───── SUPPLIED MATERIAL ─────
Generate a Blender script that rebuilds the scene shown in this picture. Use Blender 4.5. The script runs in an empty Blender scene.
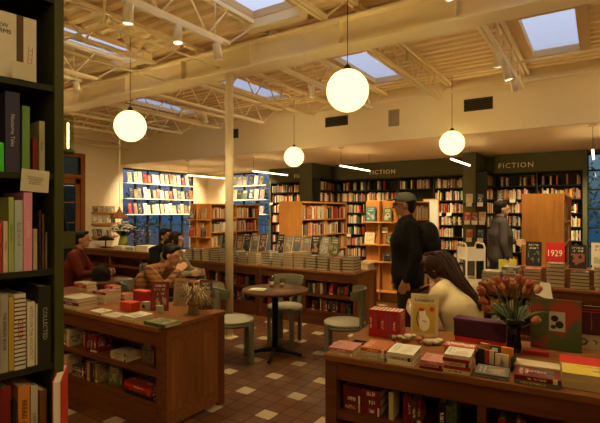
import bpy, bmesh, math, random
from mathutils import Vector, Matrix, Euler
R = math.radians
random.seed(7)
scene = bpy.context.scene
C = scene.collection
# ------------------------------------------------------------------ camera
CAMZ, FPX, YAW = 1.6, 458.0, R(33.2)
cam_d = bpy.data.cameras.new('camera'); cam = bpy.data.objects.new('camera', cam_d); C.objects.link(cam)
cam.location = (0, 0, CAMZ); cam.rotation_euler = (R(90), 0, YAW)
cam_d.sensor_width = 36; cam_d.lens = FPX / 600 * 36; cam_d.clip_start = 0.05; cam_d.clip_end = 200
scene.camera = cam
# ------------------------------------------------------------------ view + world
scene.view_settings.view_transform = 'Standard'; scene.view_settings.look = 'None'
scene.view_settings.gamma = 1; scene.view_settings.exposure = 1.5
scene.cycles.use_denoising = True
scene.cycles.max_bounces = 7; scene.cycles.diffuse_bounces = 4; scene.cycles.glossy_bounces = 3
scene.cycles.transparent_max_bounces = 8; scene.cycles.sample_clamp_indirect = 6
K = 1.0            # common factor on every lamp
W = bpy.data.worlds.new('dusk_sky'); scene.world = W; W.use_nodes = True
nt = W.node_tree; nt.nodes.clear()
_tc = nt.nodes.new('ShaderNodeTexCoord'); _sx = nt.nodes.new('ShaderNodeSeparateXYZ'); _rp = nt.nodes.new('ShaderNodeValToRGB')
_bg = nt.nodes.new('ShaderNodeBackground'); _ow = nt.nodes.new('ShaderNodeOutputWorld')
nt.links.new(_tc.outputs['Generated'], _sx.inputs[0]); nt.links.new(_sx.outputs['Z'], _rp.inputs[0])
nt.links.new(_rp.outputs[0], _bg.inputs[0]); nt.links.new(_bg.outputs[0], _ow.inputs[0])
_rp.color_ramp.elements[0].position = 0.0; _rp.color_ramp.elements[0].color = (0.03, 0.075, 0.15, 1)
_rp.color_ramp.elements[1].position = 0.42; _rp.color_ramp.elements[1].color = (0.60, 0.66, 0.88, 1)
_bg.inputs[1].default_value = 0.40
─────
REQUIREMENT —
Each line of the material must be retyped exactly, except that images are omitted.

SOLUTION —
Generate a Blender script that rebuilds the scene shown in this picture. Use Blender 4.5. The script runs in an empty Blender scene.
import bpy, bmesh, math, random
from mathutils import Vector, Matrix, Euler
R = math.radians
random.seed(7)
scene = bpy.context.scene
C = scene.collection
# ------------------------------------------------------------------ camera
CAMZ, FPX, YAW = 1.6, 458.0, R(33.2)
cam_d = bpy.data.cameras.new('camera'); cam = bpy.data.objects.new('camera', cam_d); C.objects.link(cam)
cam.location = (0, 0, CAMZ); cam.rotation_euler = (R(90), 0, YAW)
cam_d.sensor_width = 36; cam_d.lens = FPX / 600 * 36; cam_d.clip_start = 0.05; cam_d.clip_end = 200
scene.camera = cam
# ------------------------------------------------------------------ view + world
scene.view_settings.view_transform = 'Standard'; scene.view_settings.look = 'None'
scene.view_settings.gamma = 1; scene.view_settings.exposure = 1.5
scene.cycles.use_denoising = True
scene.cycles.max_bounces = 7; scene.cycles.diffuse_bounces = 4; scene.cycles.glossy_bounces = 3
scene.cycles.transparent_max_bounces = 8; scene.cycles.sample_clamp_indirect = 6
K = 1.0            # common factor on every lamp
W = bpy.data.worlds.new('dusk_sky'); scene.world = W; W.use_nodes = True
nt = W.node_tree; nt.nodes.clear()
_tc = nt.nodes.new('ShaderNodeTexCoord'); _sx = nt.nodes.new('ShaderNodeSeparateXYZ'); _rp = nt.nodes.new('ShaderNodeValToRGB')
_bg = nt.nodes.new('ShaderNodeBackground'); _ow = nt.nodes.new('ShaderNodeOutputWorld')
nt.links.new(_tc.outputs['Generated'], _sx.inputs[0]); nt.links.new(_sx.outputs['Z'], _rp.inputs[0])
nt.links.new(_rp.outputs[0], _bg.inputs[0]); nt.links.new(_bg.outputs[0], _ow.inputs[0])
_rp.color_ramp.elements[0].position = 0.0; _rp.color_ramp.elements[0].color = (0.03, 0.075, 0.15, 1)
_rp.color_ramp.elements[1].position = 0.42; _rp.color_ramp.elements[1].color = (0.60, 0.66, 0.88, 1)
_bg.inputs[1].default_value = 0.40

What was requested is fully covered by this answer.